Sin darme cuenta, era mi forma de apapacharla, de decirle cuánto me importaba y de compartir momentos entre una hija y una madre a las que les tomó tiempo encontrarse en un lenguaje insospechado para mí, pero usado todo el tiempo por mi mamá. Preparé comidas que en el pueblo son algo de verdaderas cocineras, como tamales de mole, verdes y de rajas; mole de olla, chiles rellenos. Me había propuesto hacerle un pastel contando con su asesoría, pero el destino nos alcanzó y su apetito disminuyó. Mi preocupación fue en aumento y el último día que me habló fue mientras comía, días antes mi hijo en secreto le daba todo lo que se le antojaba; yo me aferraba a la dieta.
Fuimos compañeras siempre pese a nuestras confrontaciones, me dio grandes lecciones con su caminar, y para mí hoy eso es uno de los amores más grandes que he tenido, donde la guerra y el amor se sirvieron en el mismo plato. Mucho tiempo pensé que mi padre era la representación del amor, pero en mi caminar descubrí que hay muchos, dulces, amargos, tiernos e incluso terribles.
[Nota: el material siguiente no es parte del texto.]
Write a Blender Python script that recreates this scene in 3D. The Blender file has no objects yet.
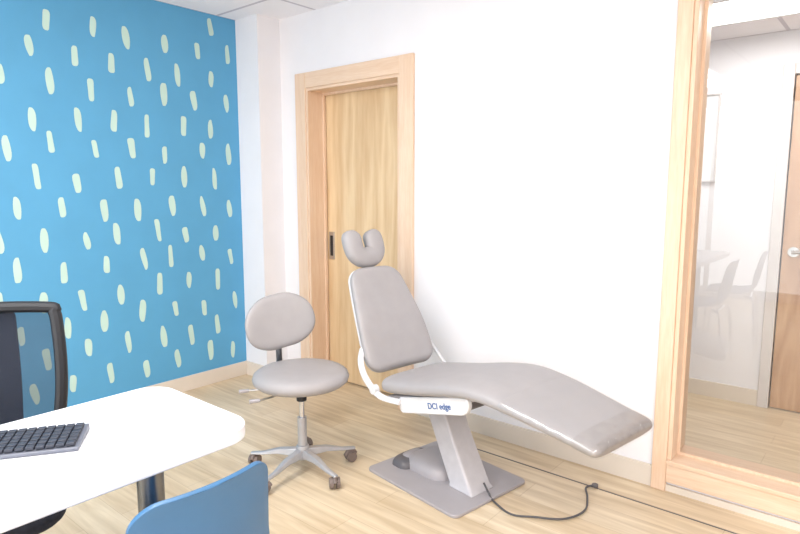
import bpy, bmesh, math, random
from mathutils import Vector, Matrix, noise as mnoise
random.seed(7)
S=bpy.context.scene
COL=S.collection
def lin(c):
    return tuple(((v/255)/12.92 if v/255<=0.04045 else ((v/255+0.055)/1.055)**2.4) for v in c)+(1,)

# ---------------------------------------------------------------- materials
def base_mat(name):
    m=bpy.data.materials.new(name); m.use_nodes=True
    nt=m.node_tree; b=nt.nodes['Principled BSDF']
    return m,nt,b
def mat(name,rgb,rough=0.5,metal=0.0,noise=None,amt=0.06,bump=0.0,spec=0.5,coat=0.0):
    m,nt,b=base_mat(name)
    b.inputs['Roughness'].default_value=rough
    b.inputs['Metallic'].default_value=metal
    b.inputs['Specular IOR Level'].default_value=spec
    b.inputs['Coat Weight'].default_value=coat
    c=lin(rgb)
    tc=nt.nodes.new('ShaderNodeTexCoord'); n=nt.nodes.new('ShaderNodeTexNoise')
    n.inputs['Scale'].default_value=noise or 20; n.inputs['Detail'].default_value=4
    nt.links.new(tc.outputs['Object'],n.inputs['Vector'])
    r=nt.nodes.new('ShaderNodeValToRGB')
    r.color_ramp.elements[0].position=0.3; r.color_ramp.elements[1].position=0.7
    r.color_ramp.elements[0].color=tuple(v*(1-amt) for v in c[:3])+(1,)
    r.color_ramp.elements[1].color=tuple(min(1,v*(1+amt)) for v in c[:3])+(1,)
    nt.links.new(n.outputs['Fac'],r.inputs['Fac']); nt.links.new(r.outputs['Color'],b.inputs['Base Color'])
    if bump:
        bp=nt.nodes.new('ShaderNodeBump'); bp.inputs['Strength'].default_value=bump; bp.inputs['Distance'].default_value=0.002
        n2=nt.nodes.new('ShaderNodeTexNoise'); n2.inputs['Scale'].default_value=(noise or 20)*12
        nt.links.new(tc.outputs['Object'],n2.inputs['Vector'])
        nt.links.new(n2.outputs['Fac'],bp.inputs['Height']); nt.links.new(bp.outputs['Normal'],b.inputs['Normal'])
    return m
def wood(name,ca,cb,scale=(9,9,0.7),rough=0.45,waves=1.6,dist=5.0,cath=0.5):
    m,nt,b=base_mat(name); b.inputs['Roughness'].default_value=rough
    L=nt.links.new; N=nt.nodes.new
    tc=N('ShaderNodeTexCoord'); mp=N('ShaderNodeMapping'); mp.inputs['Scale'].default_value=scale
    L(tc.outputs['Object'],mp.inputs['Vector'])
    n=N('ShaderNodeTexNoise'); n.inputs['Scale'].default_value=1.0; n.inputs['Detail'].default_value=2
    L(mp.outputs['Vector'],n.inputs['Vector'])
    mul=N('ShaderNodeMath'); mul.operation='MULTIPLY'; mul.inputs[1].default_value=waves*8
    L(n.outputs['Fac'],mul.inputs[0])
    fr=N('ShaderNodeMath'); fr.operation='PINGPONG'; fr.inputs[1].default_value=1.0
    L(mul.outputs[0],fr.inputs[0])
    mp2=N('ShaderNodeMapping'); mp2.inputs['Scale'].default_value=tuple(s*12 for s in scale)
    L(tc.outputs['Object'],mp2.inputs['Vector'])
    n2=N('ShaderNodeTexNoise'); n2.inputs['Scale'].default_value=1.0; n2.inputs['Detail'].default_value=5
    L(mp2.outputs['Vector'],n2.inputs['Vector'])
    mx=N('ShaderNodeMix'); mx.data_type='FLOAT'; mx.inputs[0].default_value=1-cath
    L(fr.outputs[0],mx.inputs[2]); L(n2.outputs['Fac'],mx.inputs[3])
    r=N('ShaderNodeValToRGB'); r.color_ramp.elements[0].position=0.2; r.color_ramp.elements[1].position=0.75
    r.color_ramp.elements[0].color=lin(ca); r.color_ramp.elements[1].color=lin(cb)
    L(mx.outputs[0],r.inputs['Fac']); L(r.outputs['Color'],b.inputs['Base Color'])
    return m

M_wall=mat('wall_paint',(236,234,237),0.75,noise=6,amt=0.012,bump=0.05)
M_blue=mat('wallpaper_blue',(88,161,204),0.6,noise=5,amt=0.03)
M_dash=mat('wallpaper_mint',(192,220,210),0.6,noise=9,amt=0.04)
M_base=mat('vinyl_baseboard',(222,211,198),0.5,noise=8,amt=0.02)
M_trim=wood('maple_trim',(222,188,158),(234,208,184),scale=(14,14,1.0),cath=0.22,waves=1.0)
M_trimh=wood('maple_trim_h',(222,188,158),(234,208,184),scale=(1.0,14,14),cath=0.22,waves=1.0)
M_door=wood('maple_door',(210,176,134),(230,202,162),scale=(5.5,5.5,0.6),cath=0.5,waves=1.3)
M_door2=wood('hall_door_wood',(176,136,106),(200,162,130),scale=(5.5,5.5,0.6),cath=0.4)
M_uph=mat('upholstery_grey',(161,157,158),0.5,noise=14,amt=0.03,bump=0.12)
M_toe=mat('toe_taupe',(152,147,146),0.5,noise=30,amt=0.08,bump=0.2)
M_plast=mat('plastic_white',(216,216,219),0.35,noise=10,amt=0.02)
M_greyp=mat('plastic_grey',(164,159,162),0.4,noise=10,amt=0.03)
M_dgrey=mat('plastic_dark_grey',(98,95,98),0.45,noise=10,amt=0.05)
M_black=mat('plastic_black',(30,31,36),0.45,noise=10,amt=0.08)
M_fabric=mat('fabric_navy_black',(34,38,52),0.85,noise=80,amt=0.2,bump=0.4)
M_metal=mat('brushed_metal',(190,188,186),0.3,1.0,noise=40,amt=0.05)
M_steel=mat('dark_steel',(120,124,130),0.28,1.0,noise=40,amt=0.06)
M_chrome=mat('chrome',(225,225,228),0.12,1.0,noise=30,amt=0.02)
M_desk=mat('white_laminate',(240,241,246),0.3,noise=12,amt=0.008)
M_bchair=mat('blue_plastic',(60,106,146),0.38,noise=12,amt=0.03,bump=0.05)
M_key=mat('key_grey',(50,54,66),0.5,noise=30,amt=0.05)
M_kbody=mat('keyboard_body',(104,108,120),0.4,noise=30,amt=0.05)
M_cord=mat('cord_rubber',(84,82,84),0.5,noise=30,amt=0.05)
M_label=mat('label_blue',(50,92,152),0.5,noise=30,amt=0.03)
M_white=mat('white_paint',(236,235,236),0.5,noise=10,amt=0.01)
M_grille=mat('hall_frame_paint',(214,208,206),0.5,noise=10,amt=0.02)

def floor_mat():
    m,nt,b=base_mat('oak_plank_floor'); b.inputs['Roughness'].default_value=0.36
    L=nt.links.new; N=nt.nodes.new
    tc=N('ShaderNodeTexCoord')
    br=N('ShaderNodeTexBrick'); br.offset=0.37; br.inputs['Scale'].default_value=1.0
    br.inputs['Brick Width'].default_value=1.2; br.inputs['Row Height'].default_value=0.15
    br.inputs['Mortar Size'].default_value=0.0012; br.inputs['Mortar Smooth'].default_value=0.3
    br.inputs['Color1'].default_value=lin((228,211,184)); br.inputs['Color2'].default_value=lin((217,196,165))
    br.inputs['Mortar'].default_value=lin((194,171,140)); br.inputs['Bias'].default_value=0.0
    L(tc.outputs['Object'],br.inputs['Vector'])
    mp=N('ShaderNodeMapping'); mp.inputs['Scale'].default_value=(2.2,26,1)
    L(tc.outputs['Object'],mp.inputs['Vector'])
    n=N('ShaderNodeTexNoise'); n.inputs['Scale'].default_value=1; n.inputs['Detail'].default_value=6; n.inputs['Distortion'].default_value=0.6
    L(mp.outputs['Vector'],n.inputs['Vector'])
    r=N('ShaderNodeValToRGB'); r.color_ramp.elements[0].position=0.32; r.color_ramp.elements[1].position=0.68
    r.color_ramp.elements[0].color=(0.74,0.68,0.60,1); r.color_ramp.elements[1].color=(1.04,1.04,1.04,1)
    L(n.outputs['Fac'],r.inputs['Fac'])
    mx=N('ShaderNodeMix'); mx.data_type='RGBA'; mx.blend_type='MULTIPLY'; mx.inputs[0].default_value=0.85
    L(br.outputs['Color'],mx.inputs[6]); L(r.outputs['Color'],mx.inputs[7]); L(mx.outputs[2],b.inputs['Base Color'])
    return m
M_floor=floor_mat()
def ceil_mat():
    m,nt,b=base_mat('ceiling_tiles'); b.inputs['Roughness'].default_value=0.8
    L=nt.links.new; N=nt.nodes.new
    tc=N('ShaderNodeTexCoord'); br=N('ShaderNodeTexBrick'); br.offset=0
    br.inputs['Scale'].default_value=1; br.inputs['Brick Width'].default_value=0.6; br.inputs['Row Height'].default_value=0.6
    br.inputs['Mortar Size'].default_value=0.011; br.inputs['Mortar Smooth'].default_value=0.05
    br.inputs['Color1'].default_value=lin((248,246,250)); br.inputs['Color2'].default_value=lin((246,244,249))
    br.inputs['Mortar'].default_value=lin((204,200,210))
    L(tc.outputs['Object'],br.inputs['Vector']); L(br.outputs['Color'],b.inputs['Base Color'])
    return m
M_ceil=ceil_mat()
def emis(name,s):
    m,nt,b=base_mat(name); b.inputs['Base Color'].default_value=(1,1,1,1)
    b.inputs['Emission Color'].default_value=(1,0.99,0.98,1); b.inputs['Emission Strength'].default_value=s
    return m
M_light=emis('troffer_diffuser',3.0)
def glass_mat(name,tint=(0.97,0.98,0.98),mixc=None):
    m=bpy.data.materials.new(name); m.use_nodes=True; nt=m.node_tree; nt.nodes.clear()
    N=nt.nodes.new; L=nt.links.new
    o=N('ShaderNodeOutputMaterial'); t=N('ShaderNodeBsdfTransparent'); t.inputs[0].default_value=tint+(1,)
    g=N('ShaderNodeBsdfGlossy'); g.inputs['Roughness'].default_value=0.0
    f=N('ShaderNodeFresnel'); f.inputs['IOR'].default_value=1.5
    mx=N('ShaderNodeMixShader'); L(f.outputs[0],mx.inputs[0]); L(t.outputs[0],mx.inputs[1]); L(g.outputs[0],mx.inputs[2])
    L(mx.outputs[0],o.inputs[0]); return m
M_glass=glass_mat('window_glass')
def film_mat():
    m=bpy.data.materials.new('clear_plastic_film'); m.use_nodes=True; nt=m.node_tree; nt.nodes.clear()
    N=nt.nodes.new; L=nt.links.new
    o=N('ShaderNodeOutputMaterial'); t=N('ShaderNodeBsdfTransparent'); t.inputs[0].default_value=(0.99,0.99,0.99,1)
    g=N('ShaderNodeBsdfGlossy'); g.inputs['Roughness'].default_value=0.2
    n=N('ShaderNodeTexNoise'); n.inputs['Scale'].default_value=9; n.inputs['Detail'].default_value=2
    bp=N('ShaderNodeBump'); bp.inputs['Strength'].default_value=0.6; bp.inputs['Distance'].default_value=0.02
    tc=N('ShaderNodeTexCoord'); L(tc.outputs['Object'],n.inputs['Vector']); L(n.outputs['Fac'],bp.inputs['Height'])
    L(bp.outputs['Normal'],g.inputs['Normal'])
    mx=N('ShaderNodeMixShader'); mx.inputs[0].default_value=0.09; L(t.outputs[0],mx.inputs[1]); L(g.outputs[0],mx.inputs[2]); L(mx.outputs[0],o.inputs[0])
    return m
M_film=film_mat()
def meshfab():
    m=bpy.data.materials.new('mesh_fabric'); m.use_nodes=True; nt=m.node_tree; b=nt.nodes['Principled BSDF']
    b.inputs['Base Color'].default_value=lin((38,46,62)); b.inputs['Roughness'].default_value=0.8
    N=nt.nodes.new; L=nt.links.new
    tc=N('ShaderNodeTexCoord'); wv=N('ShaderNodeTexNoise'); wv.inputs['Scale'].default_value=5
    L(tc.outputs['Object'],wv.inputs['Vector'])
    mr=N('ShaderNodeMapRange'); mr.inputs[3].default_value=0.56; mr.inputs[4].default_value=0.66
    L(wv.outputs['Fac'],mr.inputs[0]); L(mr.outputs[0],b.inputs['Alpha'])
    return m
M_mesh=meshfab()

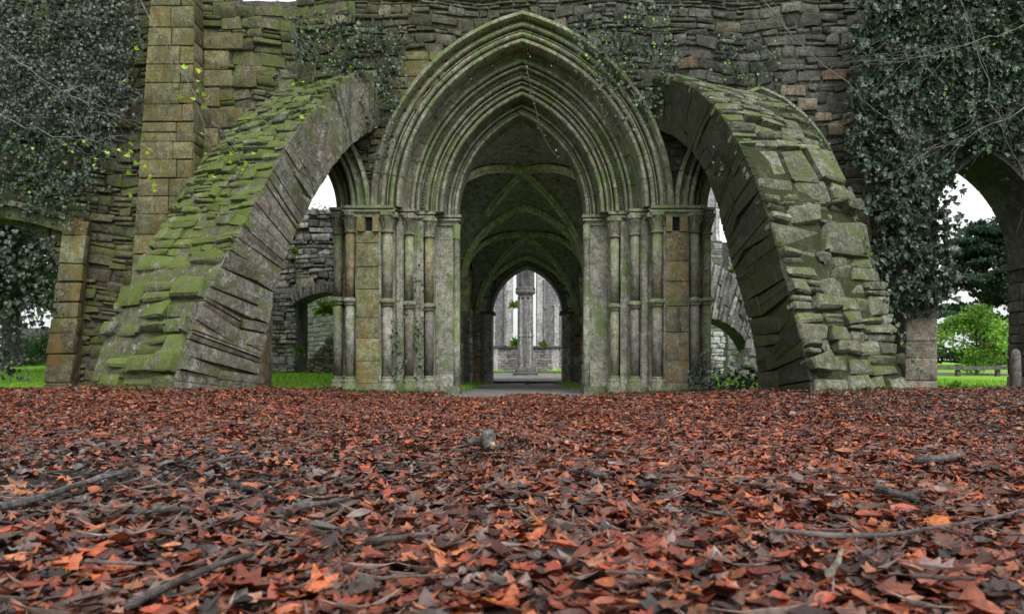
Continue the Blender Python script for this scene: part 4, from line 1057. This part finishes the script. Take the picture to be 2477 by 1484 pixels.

Se transforman como la amistad, que pasó a ser una de amantes sin pasión, hasta su papá fue a mi casa por ella y nos prohibieron vernos, pero eso no nos detuvo, es el padre de mi hijo y con convivimos sin problema en las celebraciones junto con su esposa e hija.
Gracias por avivar la memoria y por contar momentos íntimos.